The Language of Catechesis

The language of catechesis may be unfamiliar, but it’s a time-honored word, and worth recovering. It’s a biblical and historically rich word, and carries with it an important set of assumptions about Christian formation, which marks it out as a peculiar form of instruction or religious education. As a way of introduction, it may be helpful to know how various derivations of the word are used, as they often take on different shades of meaning.[1]

Catechesis is a noun referring to the general art of instructing new believers in the faith, with a view towards comprehensive instruction in the basic tenants of belief, spirituality, and ethics.

A catechist is someone who does this teaching, while a catechumen is one who is taught—a “hearer.” In the early church, catechumen entailed a particular status in the church. They were not considered a pagan or outsider, but neither were they full members—they were not yet baptized, and could not participate in the Eucharist. 

To catechize is the verb form referring to this kind of teaching, while catechetical is the adjectival form.

Catechetics is a way of describing the study of catechesis—similar to the way homiletics refers to the art of preaching.

The catechumenate is a term that refers to a process or period of time devoted to the instruction of new Christians. While this specific term wasn't used in the early church, the concept started to emerge. In the early church, one could be a catechumen anywhere from one to three years. By the fourth century, the catechumenate concluded with an intense time of training during the season of Lent, just before Easter when baptisms took place.

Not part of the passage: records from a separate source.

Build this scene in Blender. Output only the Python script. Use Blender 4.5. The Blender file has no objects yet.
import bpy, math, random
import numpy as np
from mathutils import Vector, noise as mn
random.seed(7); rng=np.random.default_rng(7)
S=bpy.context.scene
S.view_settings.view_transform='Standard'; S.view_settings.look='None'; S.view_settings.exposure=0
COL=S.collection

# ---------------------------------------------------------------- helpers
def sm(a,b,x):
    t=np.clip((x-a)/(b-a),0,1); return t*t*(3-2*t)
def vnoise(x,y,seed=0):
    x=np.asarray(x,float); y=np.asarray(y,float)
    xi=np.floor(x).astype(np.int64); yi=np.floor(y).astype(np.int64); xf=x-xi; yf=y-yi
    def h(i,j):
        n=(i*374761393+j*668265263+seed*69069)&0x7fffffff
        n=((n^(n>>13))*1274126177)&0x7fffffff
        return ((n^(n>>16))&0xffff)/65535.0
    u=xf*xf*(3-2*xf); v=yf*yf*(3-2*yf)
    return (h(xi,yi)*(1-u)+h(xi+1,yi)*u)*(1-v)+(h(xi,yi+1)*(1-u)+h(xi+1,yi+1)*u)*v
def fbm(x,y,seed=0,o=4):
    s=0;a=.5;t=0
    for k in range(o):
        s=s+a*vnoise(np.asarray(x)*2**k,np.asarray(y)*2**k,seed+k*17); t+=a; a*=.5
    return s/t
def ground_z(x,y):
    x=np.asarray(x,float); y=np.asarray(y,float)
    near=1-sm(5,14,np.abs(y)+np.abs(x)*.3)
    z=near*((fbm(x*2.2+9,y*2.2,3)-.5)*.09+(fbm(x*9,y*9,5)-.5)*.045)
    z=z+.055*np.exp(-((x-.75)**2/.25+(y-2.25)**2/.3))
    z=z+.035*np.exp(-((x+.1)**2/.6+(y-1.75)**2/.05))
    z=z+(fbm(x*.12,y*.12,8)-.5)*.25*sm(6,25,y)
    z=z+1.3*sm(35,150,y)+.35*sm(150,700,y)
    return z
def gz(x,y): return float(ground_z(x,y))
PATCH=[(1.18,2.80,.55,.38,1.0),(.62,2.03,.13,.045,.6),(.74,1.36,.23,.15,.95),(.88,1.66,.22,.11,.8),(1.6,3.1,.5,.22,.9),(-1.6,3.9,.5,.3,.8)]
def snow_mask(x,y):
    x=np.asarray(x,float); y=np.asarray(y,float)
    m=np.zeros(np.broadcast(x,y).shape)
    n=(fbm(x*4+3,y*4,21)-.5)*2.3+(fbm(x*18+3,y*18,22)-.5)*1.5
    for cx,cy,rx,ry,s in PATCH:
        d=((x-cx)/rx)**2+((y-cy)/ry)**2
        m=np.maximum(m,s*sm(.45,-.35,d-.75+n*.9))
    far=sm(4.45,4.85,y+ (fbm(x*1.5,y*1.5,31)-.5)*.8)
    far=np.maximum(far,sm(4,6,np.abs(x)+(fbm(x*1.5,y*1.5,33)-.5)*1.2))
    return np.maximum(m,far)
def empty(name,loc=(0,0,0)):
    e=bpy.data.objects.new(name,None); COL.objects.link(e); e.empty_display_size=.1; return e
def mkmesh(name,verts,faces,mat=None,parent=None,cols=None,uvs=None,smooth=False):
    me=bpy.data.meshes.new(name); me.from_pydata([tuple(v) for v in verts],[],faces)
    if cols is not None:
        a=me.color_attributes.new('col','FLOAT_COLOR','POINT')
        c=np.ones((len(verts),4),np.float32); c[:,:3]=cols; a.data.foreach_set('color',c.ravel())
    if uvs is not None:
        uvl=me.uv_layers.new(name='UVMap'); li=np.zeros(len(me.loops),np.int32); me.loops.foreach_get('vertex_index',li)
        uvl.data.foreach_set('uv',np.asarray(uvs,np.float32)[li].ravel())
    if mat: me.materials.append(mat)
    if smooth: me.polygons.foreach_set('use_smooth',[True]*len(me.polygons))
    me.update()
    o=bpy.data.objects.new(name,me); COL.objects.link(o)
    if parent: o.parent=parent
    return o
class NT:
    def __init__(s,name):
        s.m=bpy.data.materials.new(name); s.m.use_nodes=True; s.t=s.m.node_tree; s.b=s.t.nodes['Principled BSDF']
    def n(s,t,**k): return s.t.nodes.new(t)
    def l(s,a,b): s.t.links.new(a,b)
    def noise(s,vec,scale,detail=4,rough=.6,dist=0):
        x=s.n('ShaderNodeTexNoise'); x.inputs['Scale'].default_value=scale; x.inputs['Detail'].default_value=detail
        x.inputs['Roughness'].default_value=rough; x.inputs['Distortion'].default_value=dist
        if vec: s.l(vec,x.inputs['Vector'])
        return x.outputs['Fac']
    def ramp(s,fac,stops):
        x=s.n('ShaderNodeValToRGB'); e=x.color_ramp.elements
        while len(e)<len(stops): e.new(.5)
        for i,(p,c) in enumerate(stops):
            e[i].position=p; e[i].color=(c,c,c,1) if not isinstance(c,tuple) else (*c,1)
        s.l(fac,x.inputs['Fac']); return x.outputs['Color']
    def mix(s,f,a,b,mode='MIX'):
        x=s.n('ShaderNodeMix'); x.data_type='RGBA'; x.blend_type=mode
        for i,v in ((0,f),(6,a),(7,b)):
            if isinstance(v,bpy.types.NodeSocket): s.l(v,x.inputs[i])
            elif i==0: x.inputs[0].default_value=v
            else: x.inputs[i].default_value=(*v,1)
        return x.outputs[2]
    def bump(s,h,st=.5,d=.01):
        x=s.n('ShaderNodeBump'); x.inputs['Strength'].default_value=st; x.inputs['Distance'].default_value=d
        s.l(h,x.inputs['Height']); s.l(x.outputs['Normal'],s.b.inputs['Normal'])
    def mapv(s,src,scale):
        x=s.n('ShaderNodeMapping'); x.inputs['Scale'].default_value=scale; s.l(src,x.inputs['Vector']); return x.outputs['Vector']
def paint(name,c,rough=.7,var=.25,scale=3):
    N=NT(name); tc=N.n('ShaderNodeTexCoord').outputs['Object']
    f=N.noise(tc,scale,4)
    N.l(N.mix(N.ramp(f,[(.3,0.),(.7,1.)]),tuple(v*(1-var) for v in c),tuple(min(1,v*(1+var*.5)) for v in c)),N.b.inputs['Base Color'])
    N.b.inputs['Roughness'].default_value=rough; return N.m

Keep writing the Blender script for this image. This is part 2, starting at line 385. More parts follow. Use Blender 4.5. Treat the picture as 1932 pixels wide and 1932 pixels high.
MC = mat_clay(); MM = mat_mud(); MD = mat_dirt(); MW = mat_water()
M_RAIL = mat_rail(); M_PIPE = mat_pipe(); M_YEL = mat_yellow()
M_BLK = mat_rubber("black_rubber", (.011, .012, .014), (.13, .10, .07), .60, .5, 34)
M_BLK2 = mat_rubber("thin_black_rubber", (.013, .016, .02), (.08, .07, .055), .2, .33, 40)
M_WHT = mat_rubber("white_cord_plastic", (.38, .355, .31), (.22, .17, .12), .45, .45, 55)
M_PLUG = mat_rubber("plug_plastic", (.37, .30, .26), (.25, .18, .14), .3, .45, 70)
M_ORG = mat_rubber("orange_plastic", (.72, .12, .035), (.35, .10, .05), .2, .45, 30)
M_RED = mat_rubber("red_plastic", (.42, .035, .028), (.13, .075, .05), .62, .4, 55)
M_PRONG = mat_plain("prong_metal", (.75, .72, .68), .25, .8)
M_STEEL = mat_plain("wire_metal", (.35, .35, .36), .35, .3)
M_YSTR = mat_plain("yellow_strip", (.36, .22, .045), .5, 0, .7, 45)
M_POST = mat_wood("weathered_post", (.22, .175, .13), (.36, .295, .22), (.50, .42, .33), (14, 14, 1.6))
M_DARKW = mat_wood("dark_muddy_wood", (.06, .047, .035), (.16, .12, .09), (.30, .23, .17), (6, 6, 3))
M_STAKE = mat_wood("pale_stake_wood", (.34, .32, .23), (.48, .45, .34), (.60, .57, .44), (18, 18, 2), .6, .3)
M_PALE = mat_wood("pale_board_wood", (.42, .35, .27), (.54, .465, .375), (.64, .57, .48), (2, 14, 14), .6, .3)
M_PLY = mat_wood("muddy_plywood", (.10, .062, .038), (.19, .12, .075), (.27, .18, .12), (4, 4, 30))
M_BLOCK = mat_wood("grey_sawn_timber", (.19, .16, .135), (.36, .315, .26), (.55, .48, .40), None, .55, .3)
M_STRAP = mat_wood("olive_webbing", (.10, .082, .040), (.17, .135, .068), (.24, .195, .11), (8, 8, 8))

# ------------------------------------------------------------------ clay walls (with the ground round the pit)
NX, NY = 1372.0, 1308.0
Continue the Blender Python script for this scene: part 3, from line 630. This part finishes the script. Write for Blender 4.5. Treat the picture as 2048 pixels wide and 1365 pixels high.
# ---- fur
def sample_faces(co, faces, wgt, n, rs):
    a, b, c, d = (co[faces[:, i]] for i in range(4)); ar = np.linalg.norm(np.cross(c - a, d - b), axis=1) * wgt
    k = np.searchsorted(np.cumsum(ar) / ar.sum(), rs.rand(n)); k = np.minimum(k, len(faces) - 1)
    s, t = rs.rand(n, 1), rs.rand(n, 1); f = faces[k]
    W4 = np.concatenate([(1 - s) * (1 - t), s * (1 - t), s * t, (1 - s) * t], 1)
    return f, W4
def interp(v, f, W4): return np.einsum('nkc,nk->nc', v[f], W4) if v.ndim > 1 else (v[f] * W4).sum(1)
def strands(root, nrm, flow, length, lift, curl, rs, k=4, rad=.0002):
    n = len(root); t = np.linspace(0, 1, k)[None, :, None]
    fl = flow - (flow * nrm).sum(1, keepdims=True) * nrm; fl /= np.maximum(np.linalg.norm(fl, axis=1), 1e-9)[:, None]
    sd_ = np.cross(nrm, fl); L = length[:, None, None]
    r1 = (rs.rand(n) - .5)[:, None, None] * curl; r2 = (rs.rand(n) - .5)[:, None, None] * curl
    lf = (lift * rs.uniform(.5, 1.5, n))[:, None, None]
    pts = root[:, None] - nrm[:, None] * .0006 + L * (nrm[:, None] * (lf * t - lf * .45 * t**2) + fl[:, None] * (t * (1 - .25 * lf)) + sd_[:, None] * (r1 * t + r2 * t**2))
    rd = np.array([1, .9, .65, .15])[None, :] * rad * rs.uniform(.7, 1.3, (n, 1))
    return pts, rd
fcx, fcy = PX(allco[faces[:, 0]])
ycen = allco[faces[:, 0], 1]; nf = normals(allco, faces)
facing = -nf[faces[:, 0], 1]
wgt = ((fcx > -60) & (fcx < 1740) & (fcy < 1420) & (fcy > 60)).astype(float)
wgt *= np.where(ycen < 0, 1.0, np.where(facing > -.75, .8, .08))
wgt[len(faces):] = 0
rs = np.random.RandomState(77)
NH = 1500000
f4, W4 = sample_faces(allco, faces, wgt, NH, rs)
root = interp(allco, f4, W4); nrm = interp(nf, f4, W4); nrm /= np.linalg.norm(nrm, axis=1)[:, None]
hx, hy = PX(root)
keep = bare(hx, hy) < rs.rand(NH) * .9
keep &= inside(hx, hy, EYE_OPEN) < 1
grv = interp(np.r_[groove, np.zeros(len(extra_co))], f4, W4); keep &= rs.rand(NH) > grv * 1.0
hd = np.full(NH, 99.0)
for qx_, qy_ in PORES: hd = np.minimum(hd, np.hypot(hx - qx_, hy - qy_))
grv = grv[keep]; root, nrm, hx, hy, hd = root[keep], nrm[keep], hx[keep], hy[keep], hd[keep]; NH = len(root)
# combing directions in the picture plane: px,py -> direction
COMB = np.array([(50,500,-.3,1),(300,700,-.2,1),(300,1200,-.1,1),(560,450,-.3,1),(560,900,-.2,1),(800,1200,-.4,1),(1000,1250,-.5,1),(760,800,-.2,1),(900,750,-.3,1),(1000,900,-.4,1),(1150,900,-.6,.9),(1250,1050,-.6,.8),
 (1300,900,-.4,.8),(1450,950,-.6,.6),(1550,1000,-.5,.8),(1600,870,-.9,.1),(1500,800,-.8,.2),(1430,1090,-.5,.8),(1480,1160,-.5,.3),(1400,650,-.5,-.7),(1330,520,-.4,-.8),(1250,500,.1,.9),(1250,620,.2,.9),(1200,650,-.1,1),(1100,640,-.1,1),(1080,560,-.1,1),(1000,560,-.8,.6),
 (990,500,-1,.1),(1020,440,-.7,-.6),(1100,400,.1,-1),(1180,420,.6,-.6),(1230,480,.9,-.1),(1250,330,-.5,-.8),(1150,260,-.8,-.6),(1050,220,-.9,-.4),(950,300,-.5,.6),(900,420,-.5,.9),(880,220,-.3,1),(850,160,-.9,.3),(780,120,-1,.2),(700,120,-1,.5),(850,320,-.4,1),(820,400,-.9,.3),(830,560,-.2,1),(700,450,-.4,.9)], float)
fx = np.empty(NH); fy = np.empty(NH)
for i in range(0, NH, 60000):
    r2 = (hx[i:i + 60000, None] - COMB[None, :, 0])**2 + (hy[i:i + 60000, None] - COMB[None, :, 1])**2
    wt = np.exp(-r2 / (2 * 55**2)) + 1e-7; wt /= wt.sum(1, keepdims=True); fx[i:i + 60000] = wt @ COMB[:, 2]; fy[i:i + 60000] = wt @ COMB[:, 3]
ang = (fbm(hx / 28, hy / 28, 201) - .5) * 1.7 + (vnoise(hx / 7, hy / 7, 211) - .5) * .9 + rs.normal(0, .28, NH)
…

By the late Middle Ages and early Reformation period (late fifteenth, early sixteenth century), the term catechism emerged, usually in reference to a text in a question-and-answer format that those preparing for baptism would memorize and be tested on. In general it refers to the content of catechesis—what is taught.

During the Reformation, a number of catechisms appeared: Martin Luther wrote a Small and Large Catechism, Calvin wrote a Genevan Catechism, which underwent several editions, and later Reformed churches developed the Heidelberg Catechism, the large and small Westminster Catechisms, and several others. The Roman Catholic Church formulated its primary catechism during the Council of Trent at the end of the sixteenth century, and has since produced variations in local languages, the most recent being the English-language Catechism of the Catholic Church, published in 1992.

The difference between a catechism and a confession is that whereas a confession simply states a denomination’s doctrinal emphases, a catechism is typically presented in a question-and-answer format, and was designed especially for teaching and memorization. In the centuries following the Reformation, many Protestant pastors and theologians wrote catechisms in order to teach their flocks the basics of the faith, adapted to their particular circumstances and what was deemed most pressing.

[1] A similar set of definitions can be found in J. I. Packer and Gary Parrett, Grounded in the Gospel: Building Believers the Old-Fashioned Way (Downer’s Grove, IL: IVP Academic, 2010), 27–28.